The court noted that the main offense for which the petitioners have been named is section 23 of the 1947 Act, under which the offense is currently punishable with rigorous imprisonment for a term which may extend to five years, or with fine, or with both.
It is relevant to state that previously the punishment for the said offense was simple imprisonment with an extension of up to two years or a fine or both, and the same was amended in 2020 by Act No. X of 2020 with effect from 27.02.2020.
The date of occurrence under the FIR is between 2007 and 2015, which predates the 2020 amendment.
“Under the protection guaranteed by Article 12 of the Constitution of the Islamic Republic of Pakistan, 1973, no law shall permit a person to be punished for an offense with a punishment greater than or of a different nature than the punishment prescribed by law for that offense at the time the offense was committed.”
“At a glance, protection against retroactive punishment as provided in Article 12 of the Constitution may appear as a concept dealing with procedural requirements, but not as such.”

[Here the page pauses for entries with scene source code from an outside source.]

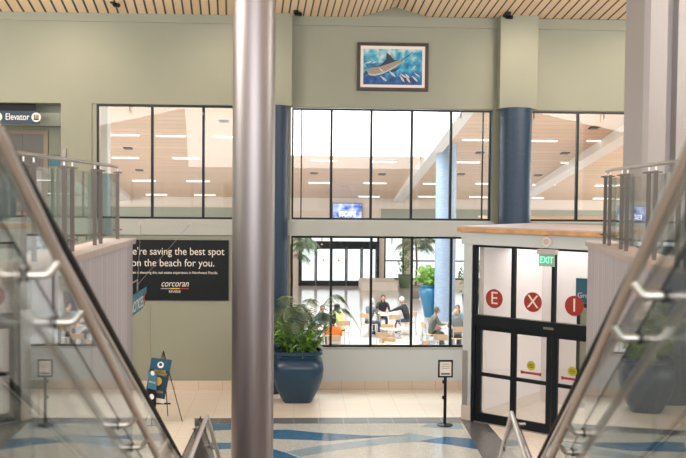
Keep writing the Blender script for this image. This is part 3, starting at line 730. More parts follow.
# hanging directional sign with its wires
hs = thing('hanging_sign', 'teal sign hung on two wires beside the left balcony wall', 'sign', (-3.12, 20, 2.5))
X0 = -3.12
q = [at_x(147, 286, X0), at_x(144.3, 307, X0)]
yA = 20.0; zt = q[0].z; zb = at_x(144.3, 307, X0).z
y1 = q[0].y; yb = q[1].y
MB().prism([(X0, y1, zt), (X0, yb-.2, zb), (X0, y1-4.2, zb), (X0, y1-4.2, zt)], (-.04, 0, 0)).build('board', 'teal', hs, world=True)
MB().prism([(X0+.001, y1, zt), (X0+.001, y1-.1, zt-.14), (X0+.001, y1-4.2, zt-.14), (X0+.001, y1-4.2, zt)], (-.042, 0, 0)).build('top_band', 'teal_light', hs, world=True)
text('NOTICES', .30, 'white', 'lettering', hs, facing((X0+.006, y1-1.25, (zt+zb)/2-.06), (0, 1, 0)), ext=.002, width=1.45)
c0 = Vector((X0+.006, y1-.42, (zt+zb)/2-.02))
MB().box(X0+.002, X0+.010, y1-.52, y1-.36, c0.z-.13, c0.z+.13).build('symbol', 'red', hs, world=True)
br = at_x(138.5, 286, X0)
MB().tube([(X0-.02, br.y, zt-.02), (X0-.02, br.y, br.z+.12), (X0-.02, br.y-1.3, br.z+.12)], .015, 8).build('bracket', 'door_steel', hs, world=True)
for px, py in ((141, 223), (190, 224)):
    p = at_y(px, py, W-.065); a = Vector((X0-.02, br.y, br.z+.02))
    MB().tube([a, p], .005, 6).build('wire', 'satin_steel', hs, world=True)
    MB().tube([p, p+Vector((0, .03, 0))], .05, 14).build('wall_anchor', 'cap_stone', hs, world=True)

# ------------------------------------------------------------------ easel with sign boards
ez = thing('sign_easel', 'black tripod easel holding a blue notice board', 'easel', (-2.85, 21.1, 0))
apex = at_y(163.5, 351, 21.15)
for px, py in ((182.3, 421.5), (163.5, 428), (146, 421)):
    f = at_z(px, py, .01) if px != 163.5 else Vector((-2.88, 21.75, .01))
    MB().tube([f, apex], .011, 6).build('leg', 'black_metal', ez, world=True)
zl = at_y(160, 403, 21.0).z
MB().box(-3.2, -2.72, 20.99, 21.02, zl-.03, zl).build('shelf', 'black_metal', ez, world=True)
nb = thing('notice_board', 'tall blue notice board standing on the easel', 'sign', at_y(160, 402, 20.97))
q = [at_y(151.5, 357.5, 21.02), at_y(172, 360, 21.02), at_y(164, 403.5, 20.94), at_y(144.5, 400, 20.94)]
MB().prism(q, (0, -.015, 0)).build('board', 'navy', nb, world=True)
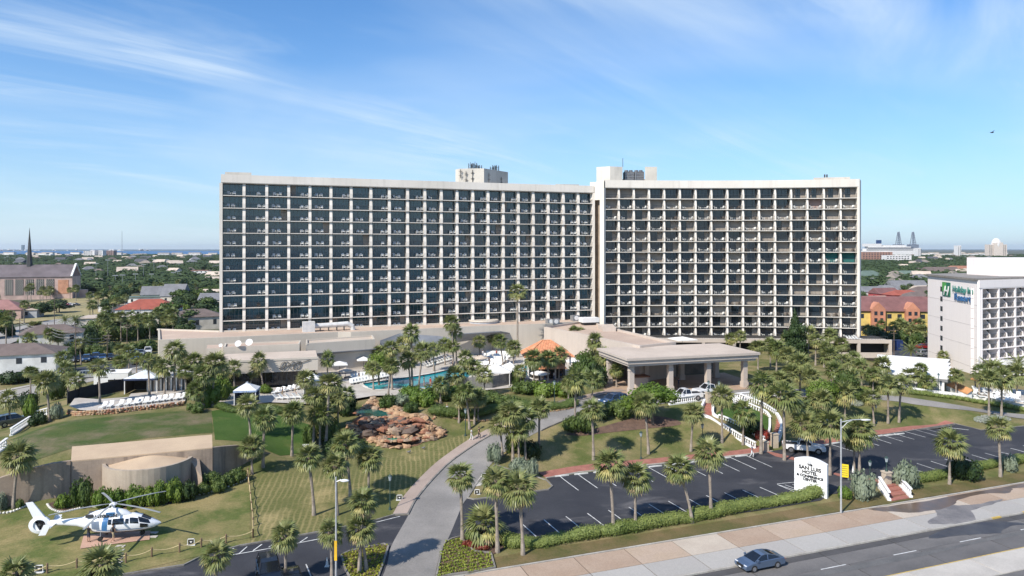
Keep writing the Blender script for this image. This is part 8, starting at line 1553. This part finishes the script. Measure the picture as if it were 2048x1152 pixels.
# tail: shrouded fan, fin, stabilisers
a = MB(); n = 22; ro, ri, w_ = .95, .62, .22; cx_, cz_ = -7.35, 1.95; vs = []
for y in (-w_, w_):
    for r_ in (ro, ri): vs += [(cx_+r_*math.cos(6.283*j/n)*(1.15 if r_ == ro else 1), y*(1 if r_ == ri else .55), cz_+r_*math.sin(6.283*j/n)) for j in range(n)]
for j in range(n): k = (j+1) % n; a.add([], []); a.f += [(j,k,n+k,n+j),(2*n+j,3*n+j,3*n+k,2*n+k),(j,2*n+j,2*n+k,k),(n+j,n+k,3*n+k,3*n+j)]; a.m += [0]*4
a.v = vs; build(a, 'fan_shroud', HWH, hl, smooth=False)
a = MB(); a.cone((cx_,-.12,cz_), .13,.13,.24,10,ax=(0,1,0)); 
for i in range(10): t = 6.283*i/10+.2; a.bar((cx_,0,cz_),(cx_+.6*math.cos(t),0,cz_+.6*math.sin(t)),.03,.10,up=(0,1,0))
build(a, 'tail_fan', DARKM, hl); a = MB(); a.cone((cx_,.19,cz_), .61,.61,.01,20,ax=(0,1,0)); build(a, 'fan_backing', BLKP, hl)
a = MB(); a.add([(-6.5,-.13,2.3),(-7.9,-.1,2.55),(-8.75,-.05,4.45),(-8.05,-.05,4.5),(-6.5,.13,2.3),(-7.9,.1,2.55),(-8.75,.05,4.45),(-8.05,.05,4.5)], [(0,3,2,1),(4,5,6,7),(0,4,7,3),(3,7,6,2),(2,6,5,1),(1,5,4,0)]); build(a, 'tail_fin', HWH, hl)
a = MB(); a.add([(-7.3,-.1,1.2),(-8.1,-.08,1.4),(-8.5,-.05,1.9),(-7.9,-.1,2.4),(-7.3,.1,1.2),(-8.1,.08,1.4),(-8.5,.05,1.9),(-7.9,.1,2.4)], [(0,3,2,1),(4,5,6,7),(0,4,7,3),(3,7,6,2),(2,6,5,1),(1,5,4,0)]); build(a, 'lower_fin', HWH, hl)
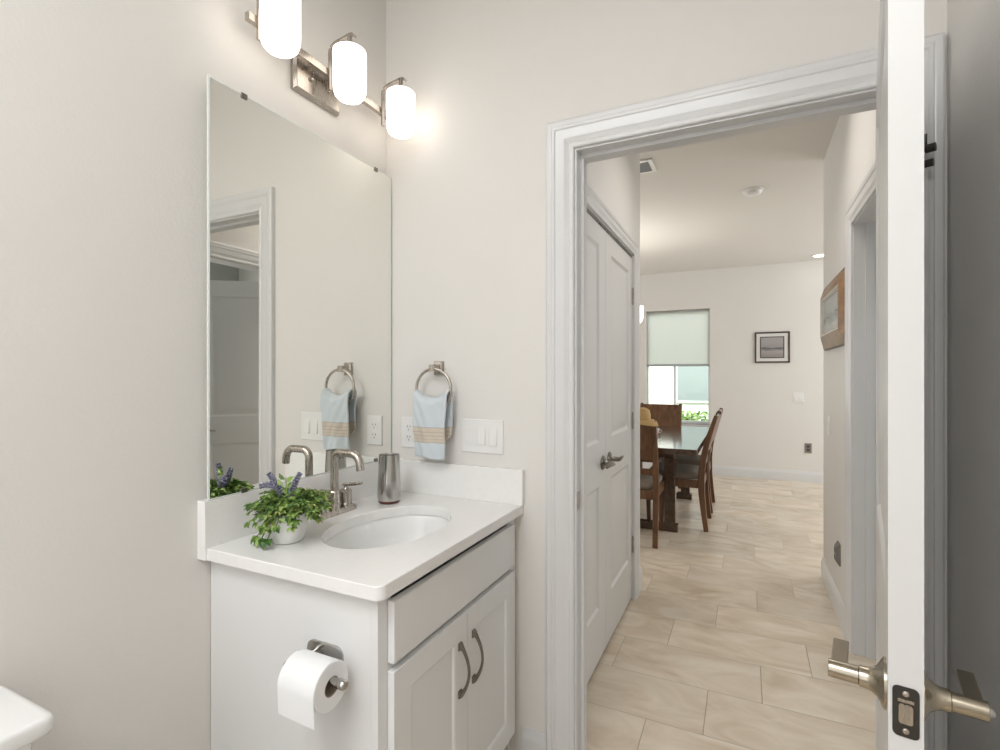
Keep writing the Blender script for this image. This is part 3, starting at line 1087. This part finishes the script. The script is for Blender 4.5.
def lavender(p0, p1, p2):
    pts = []
    for k in range(15):
        u = k / 14
        pts.append(Vector(p0) * (1 - u) ** 2 + Vector(p1) * 2 * u * (1 - u) + Vector(p2) * u * u)
    m = MB()
    for k in range(5, 15):
        T = (pts[k] - pts[k - 1]).normalized()
        a = T.orthogonal().normalized()
        b = T.cross(a)
        rad = .0085 * math.sin(PI * min(1, .25 + .75 * (k - 5) / 9.5)) + .002
        for j in range(9):
            an = 2 * PI * j / 9 + k * .7
            o = a * math.cos(an) + b * math.sin(an)
            m.lathe([(.0008, 0), (.0026, .002), (.0023, .0055), (.0006, .0075)], pts[k] + o * rad * .35, o + T * .8, 6)
    s = MB().tube(pts, .0016, 6)
    f = m.build('lavender_spike', 'lavender', t, smooth=60)
    f['label'] = 'greyish purple lavender spike'
    s.build('stalk', 'stem', f, smooth=60)


lavender(top, top + Vector((-.01, .0, .05)) + RT * .01, top + RT * .030 + Vector((0, 0, .098)))
lavender(top, top + Vector((0, 0, .085)) - RT * .012, top - RT * .070 + Vector((0, 0, .068)))
lavender(top, top + Vector((-.03, .0, .06)), top + Vector((-.058, -.01, .095)))
m = MB()
for k, (a, b) in enumerate(((0, .055), (.004, .063), (-.006, .070), (.003, .078), (-.002, .085))):
    leaf(m, top + RT * (-.006 + a) + UP * b, RT * (1 if k % 2 else -1) + UP * .9, Vector((0, -1, 0)), .024, .014)
m.tube([top, top + UP * .09 - RT * .006], .0015, 6)
m.build('leaf_sprig', 'leaf', t)

# ================================================================== mirror wall
MX = -1.235
MY0, MY1, MZ0, MZ1 = .843, 1.586, 1.0065, 2.094
t = thing('mirror', 'frameless rectangular wall mirror above the backsplash', 'mirror', (MX, (MY0 + MY1) / 2, MZ0))
MB().box(MX - .005, MX, MY0, MY1, MZ0, MZ1).build('glass', 'mirror', t, bevel=.0012)
def frame_sweep(m, u0, u1, v0, v1, prof, fn):
    loops = []
    for (u, v, su, sv) in ((u0, v0, 1, 1), (u1, v0, -1, 1), (u1, v1, -1, -1), (u0, v1, 1, -1)):
        loops.append([fn(u + su * w, v + sv * w, d) for w, d in prof])
    loops.append(loops[0])
    m.ring_loft(loops, False, False)
    return m


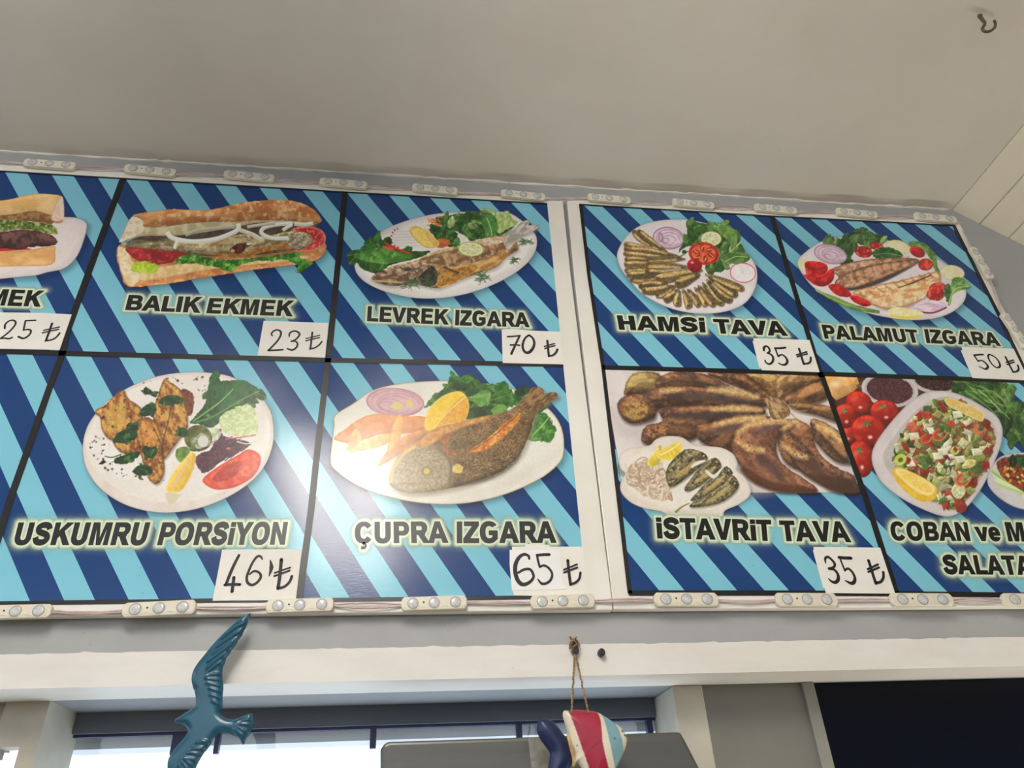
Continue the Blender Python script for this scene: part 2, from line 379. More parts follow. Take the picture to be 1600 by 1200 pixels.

The ruling emphasized that Article 12 of the Constitution does not state any procedural requirement of ordinary course, but that it is one of the fundamental rights and a highly guarded substantive right which should not be taken lightly. “This doctrine of ex post facto laws is well known in almost all jurisdictions with regard to criminal procedure.”
“According to well-known legal encyclopedia of American law i.e. Corpus Juris Secundum, an ex post facto law is a law which makes criminal and punishes an act done before the enactment of the law which was innocent when it was done, aggravates a crime or makes it greater than it was when it was committed, changes the punishment and inflicts the crime than it was committed before than it was committed, changes the legal rules of evidence and receives less or different testimony than was required to convict at the time the offense was committed.”
Furthermore, an ex post facto law may be a law which, provided it regulates only civil rights and remedies, in effect imposes a penalty or deprivation of a right for something which, when done, was lawful, deprives persons accused of crimes of some legal protection or defense previously available to them, such as the protection of a previous conviction or acquittal in connection with a general acquittal, the offense or its consequences, changes an accused’s situation to his material disadvantage.
“Protection against such criminal legislation is also provided by the Convention for the Protection of Human Rights and Fundamental Freedoms, signed by members of the Council of Europe in 1950 and later ratified by the United Kingdom.”
“Convictions and sentences to be recorded in the criminal jurisdiction under ex post facto legislation are also prohibited under Article 12 of the Constitution and well recognized by this Court in its various judgments. The benefit of the said interpretation must also be extended to an accused not only at the stage of trial but also at the stage of bail,” the judgment further observed.
“It is clear that the offense in the present case was allegedly committed at the time between the year 2007 and 2015 and therefore the punishment for the offense under section 23 ibid would be considered as two years or fine or both.”
The order further stated that the next important aspect is the nature of the offence, which though non-bailable under Section 23 ibid, in the present case carries a punishment of two years or fine or both. The principles laid down by the Court for the grant of bail in non-bailable offenses are well settled.
The judgment noted that bail will be refused only in exceptional and extraordinary cases – for example, where there is likelihood of the accused absconding, apprehension of tampering with prosecution evidence, danger of the offense being repeated if the accused is released on bail, or where the accused has previous convictions.
“The said principles were reiterated and affirmed by this Court in various judgments. In the present case, the offense carries a punishment of two years or fine or both, which does not come under the prohibition clause of Section 497 of the Code.”
“Similarly, no extraordinary and unusual circumstances have been pointed out to us for denying the grant of bail. Apart from this, we have also observed that the case of prosecution is based on documentary evidence and no valid basis has been raised before us to show that the petitioners are personally required for further investigations. In such circumstances, denial of bail is a rule of exception and denial of bail.”